Problem details — Give back the entire listing verbatim.

Data extract —

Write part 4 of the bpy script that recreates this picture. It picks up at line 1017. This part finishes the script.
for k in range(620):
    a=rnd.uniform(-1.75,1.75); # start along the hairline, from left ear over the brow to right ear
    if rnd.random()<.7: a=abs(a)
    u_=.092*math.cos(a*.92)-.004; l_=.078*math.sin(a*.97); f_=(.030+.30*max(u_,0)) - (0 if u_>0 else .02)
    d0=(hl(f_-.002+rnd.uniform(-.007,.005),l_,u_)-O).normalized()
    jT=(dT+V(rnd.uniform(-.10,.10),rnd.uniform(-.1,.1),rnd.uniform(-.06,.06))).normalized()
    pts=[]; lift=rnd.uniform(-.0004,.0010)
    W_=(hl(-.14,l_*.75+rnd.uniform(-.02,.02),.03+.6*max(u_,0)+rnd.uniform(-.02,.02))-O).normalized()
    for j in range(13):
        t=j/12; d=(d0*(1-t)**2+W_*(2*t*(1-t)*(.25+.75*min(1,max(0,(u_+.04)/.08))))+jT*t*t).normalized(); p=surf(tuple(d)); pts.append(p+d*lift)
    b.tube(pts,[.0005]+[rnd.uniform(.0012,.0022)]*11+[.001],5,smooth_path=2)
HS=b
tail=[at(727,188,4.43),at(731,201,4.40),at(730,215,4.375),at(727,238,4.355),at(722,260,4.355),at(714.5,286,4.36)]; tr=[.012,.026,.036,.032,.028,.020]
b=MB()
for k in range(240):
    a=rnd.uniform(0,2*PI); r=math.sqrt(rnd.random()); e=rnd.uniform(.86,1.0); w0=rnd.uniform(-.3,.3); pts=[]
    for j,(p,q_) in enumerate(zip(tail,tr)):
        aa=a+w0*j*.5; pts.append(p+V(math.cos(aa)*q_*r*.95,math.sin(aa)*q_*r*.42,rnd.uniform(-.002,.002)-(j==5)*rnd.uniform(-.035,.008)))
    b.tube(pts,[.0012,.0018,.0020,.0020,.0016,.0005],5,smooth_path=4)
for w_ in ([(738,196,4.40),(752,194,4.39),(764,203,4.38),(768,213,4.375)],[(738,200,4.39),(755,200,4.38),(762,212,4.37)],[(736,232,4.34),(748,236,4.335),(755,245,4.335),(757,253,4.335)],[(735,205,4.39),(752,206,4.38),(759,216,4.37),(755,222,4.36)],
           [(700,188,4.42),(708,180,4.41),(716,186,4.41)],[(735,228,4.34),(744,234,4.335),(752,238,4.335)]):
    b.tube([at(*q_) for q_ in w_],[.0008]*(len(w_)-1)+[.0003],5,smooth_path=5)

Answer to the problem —
Write part 4 of the bpy script that recreates this picture. It picks up at line 1017. This part finishes the script.
for k in range(620):
    a=rnd.uniform(-1.75,1.75); # start along the hairline, from left ear over the brow to right ear
    if rnd.random()<.7: a=abs(a)
    u_=.092*math.cos(a*.92)-.004; l_=.078*math.sin(a*.97); f_=(.030+.30*max(u_,0)) - (0 if u_>0 else .02)
    d0=(hl(f_-.002+rnd.uniform(-.007,.005),l_,u_)-O).normalized()
    jT=(dT+V(rnd.uniform(-.10,.10),rnd.uniform(-.1,.1),rnd.uniform(-.06,.06))).normalized()
    pts=[]; lift=rnd.uniform(-.0004,.0010)
    W_=(hl(-.14,l_*.75+rnd.uniform(-.02,.02),.03+.6*max(u_,0)+rnd.uniform(-.02,.02))-O).normalized()
    for j in range(13):
        t=j/12; d=(d0*(1-t)**2+W_*(2*t*(1-t)*(.25+.75*min(1,max(0,(u_+.04)/.08))))+jT*t*t).normalized(); p=surf(tuple(d)); pts.append(p+d*lift)
    b.tube(pts,[.0005]+[rnd.uniform(.0012,.0022)]*11+[.001],5,smooth_path=2)
HS=b
tail=[at(727,188,4.43),at(731,201,4.40),at(730,215,4.375),at(727,238,4.355),at(722,260,4.355),at(714.5,286,4.36)]; tr=[.012,.026,.036,.032,.028,.020]
b=MB()
for k in range(240):
    a=rnd.uniform(0,2*PI); r=math.sqrt(rnd.random()); e=rnd.uniform(.86,1.0); w0=rnd.uniform(-.3,.3); pts=[]
    for j,(p,q_) in enumerate(zip(tail,tr)):
        aa=a+w0*j*.5; pts.append(p+V(math.cos(aa)*q_*r*.95,math.sin(aa)*q_*r*.42,rnd.uniform(-.002,.002)-(j==5)*rnd.uniform(-.035,.008)))
    b.tube(pts,[.0012,.0018,.0020,.0020,.0016,.0005],5,smooth_path=4)
for w_ in ([(738,196,4.40),(752,194,4.39),(764,203,4.38),(768,213,4.375)],[(738,200,4.39),(755,200,4.38),(762,212,4.37)],[(736,232,4.34),(748,236,4.335),(755,245,4.335),(757,253,4.335)],[(735,205,4.39),(752,206,4.38),(759,216,4.37),(755,222,4.36)],
           [(700,188,4.42),(708,180,4.41),(716,186,4.41)],[(735,228,4.34),(744,234,4.335),(752,238,4.335)]):
    b.tube([at(*q_) for q_ in w_],[.0008]*(len(w_)-1)+[.0003],5,smooth_path=5)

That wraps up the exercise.